The task:
Copy each line below without leaving any out.

Data excerpt:
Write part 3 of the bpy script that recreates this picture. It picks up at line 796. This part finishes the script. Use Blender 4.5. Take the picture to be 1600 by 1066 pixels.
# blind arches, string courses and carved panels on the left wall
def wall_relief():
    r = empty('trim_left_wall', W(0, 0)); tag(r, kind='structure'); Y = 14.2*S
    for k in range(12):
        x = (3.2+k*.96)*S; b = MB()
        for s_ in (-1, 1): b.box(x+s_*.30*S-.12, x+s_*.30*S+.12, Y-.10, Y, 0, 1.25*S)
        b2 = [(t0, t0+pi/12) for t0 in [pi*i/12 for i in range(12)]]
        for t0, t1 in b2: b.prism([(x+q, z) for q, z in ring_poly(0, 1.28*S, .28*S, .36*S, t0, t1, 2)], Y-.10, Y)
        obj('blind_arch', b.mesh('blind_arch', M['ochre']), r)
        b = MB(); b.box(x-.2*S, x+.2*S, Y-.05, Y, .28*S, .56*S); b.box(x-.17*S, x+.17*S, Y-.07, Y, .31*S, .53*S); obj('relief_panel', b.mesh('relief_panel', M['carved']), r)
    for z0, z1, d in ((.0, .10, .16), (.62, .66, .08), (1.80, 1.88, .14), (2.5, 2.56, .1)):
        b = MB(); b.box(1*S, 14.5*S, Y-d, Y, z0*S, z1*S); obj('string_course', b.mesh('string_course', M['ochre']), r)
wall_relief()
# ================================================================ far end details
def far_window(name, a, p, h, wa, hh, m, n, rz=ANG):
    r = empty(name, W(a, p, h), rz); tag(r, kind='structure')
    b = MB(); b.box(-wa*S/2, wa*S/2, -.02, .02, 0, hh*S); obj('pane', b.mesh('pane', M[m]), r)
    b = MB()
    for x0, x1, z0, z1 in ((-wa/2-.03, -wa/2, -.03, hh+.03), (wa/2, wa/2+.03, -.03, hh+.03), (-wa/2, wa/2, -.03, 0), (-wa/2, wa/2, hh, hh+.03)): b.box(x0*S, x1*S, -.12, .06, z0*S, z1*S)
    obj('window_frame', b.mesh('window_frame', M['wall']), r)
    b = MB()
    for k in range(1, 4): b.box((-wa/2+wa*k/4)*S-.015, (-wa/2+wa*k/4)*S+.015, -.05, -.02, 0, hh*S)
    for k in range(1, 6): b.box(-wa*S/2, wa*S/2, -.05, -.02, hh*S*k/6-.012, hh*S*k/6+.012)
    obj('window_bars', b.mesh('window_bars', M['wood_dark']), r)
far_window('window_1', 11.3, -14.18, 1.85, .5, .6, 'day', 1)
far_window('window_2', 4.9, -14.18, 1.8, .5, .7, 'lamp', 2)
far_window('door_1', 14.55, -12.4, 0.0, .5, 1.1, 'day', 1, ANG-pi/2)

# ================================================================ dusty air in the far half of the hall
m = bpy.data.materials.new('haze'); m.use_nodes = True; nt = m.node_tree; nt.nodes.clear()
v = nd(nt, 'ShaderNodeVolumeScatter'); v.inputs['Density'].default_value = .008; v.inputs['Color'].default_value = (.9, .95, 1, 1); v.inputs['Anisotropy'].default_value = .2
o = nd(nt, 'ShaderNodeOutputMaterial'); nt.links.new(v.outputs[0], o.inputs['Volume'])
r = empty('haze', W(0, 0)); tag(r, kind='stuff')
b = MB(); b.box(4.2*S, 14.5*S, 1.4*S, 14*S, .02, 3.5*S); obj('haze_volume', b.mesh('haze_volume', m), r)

Reply:
Write part 3 of the bpy script that recreates this picture. It picks up at line 796. This part finishes the script. Use Blender 4.5. Take the picture to be 1600 by 1066 pixels.
# blind arches, string courses and carved panels on the left wall
def wall_relief():
    r = empty('trim_left_wall', W(0, 0)); tag(r, kind='structure'); Y = 14.2*S
    for k in range(12):
        x = (3.2+k*.96)*S; b = MB()
        for s_ in (-1, 1): b.box(x+s_*.30*S-.12, x+s_*.30*S+.12, Y-.10, Y, 0, 1.25*S)
        b2 = [(t0, t0+pi/12) for t0 in [pi*i/12 for i in range(12)]]
        for t0, t1 in b2: b.prism([(x+q, z) for q, z in ring_poly(0, 1.28*S, .28*S, .36*S, t0, t1, 2)], Y-.10, Y)
        obj('blind_arch', b.mesh('blind_arch', M['ochre']), r)
        b = MB(); b.box(x-.2*S, x+.2*S, Y-.05, Y, .28*S, .56*S); b.box(x-.17*S, x+.17*S, Y-.07, Y, .31*S, .53*S); obj('relief_panel', b.mesh('relief_panel', M['carved']), r)
    for z0, z1, d in ((.0, .10, .16), (.62, .66, .08), (1.80, 1.88, .14), (2.5, 2.56, .1)):
        b = MB(); b.box(1*S, 14.5*S, Y-d, Y, z0*S, z1*S); obj('string_course', b.mesh('string_course', M['ochre']), r)
wall_relief()
# ================================================================ far end details
def far_window(name, a, p, h, wa, hh, m, n, rz=ANG):
    r = empty(name, W(a, p, h), rz); tag(r, kind='structure')
    b = MB(); b.box(-wa*S/2, wa*S/2, -.02, .02, 0, hh*S); obj('pane', b.mesh('pane', M[m]), r)
    b = MB()
    for x0, x1, z0, z1 in ((-wa/2-.03, -wa/2, -.03, hh+.03), (wa/2, wa/2+.03, -.03, hh+.03), (-wa/2, wa/2, -.03, 0), (-wa/2, wa/2, hh, hh+.03)): b.box(x0*S, x1*S, -.12, .06, z0*S, z1*S)
    obj('window_frame', b.mesh('window_frame', M['wall']), r)
    b = MB()
    for k in range(1, 4): b.box((-wa/2+wa*k/4)*S-.015, (-wa/2+wa*k/4)*S+.015, -.05, -.02, 0, hh*S)
    for k in range(1, 6): b.box(-wa*S/2, wa*S/2, -.05, -.02, hh*S*k/6-.012, hh*S*k/6+.012)
    obj('window_bars', b.mesh('window_bars', M['wood_dark']), r)
far_window('window_1', 11.3, -14.18, 1.85, .5, .6, 'day', 1)
far_window('window_2', 4.9, -14.18, 1.8, .5, .7, 'lamp', 2)
far_window('door_1', 14.55, -12.4, 0.0, .5, 1.1, 'day', 1, ANG-pi/2)

# ================================================================ dusty air in the far half of the hall
m = bpy.data.materials.new('haze'); m.use_nodes = True; nt = m.node_tree; nt.nodes.clear()
v = nd(nt, 'ShaderNodeVolumeScatter'); v.inputs['Density'].default_value = .008; v.inputs['Color'].default_value = (.9, .95, 1, 1); v.inputs['Anisotropy'].default_value = .2
o = nd(nt, 'ShaderNodeOutputMaterial'); nt.links.new(v.outputs[0], o.inputs['Volume'])
r = empty('haze', W(0, 0)); tag(r, kind='stuff')
b = MB(); b.box(4.2*S, 14.5*S, 1.4*S, 14*S, .02, 3.5*S); obj('haze_volume', b.mesh('haze_volume', m), r)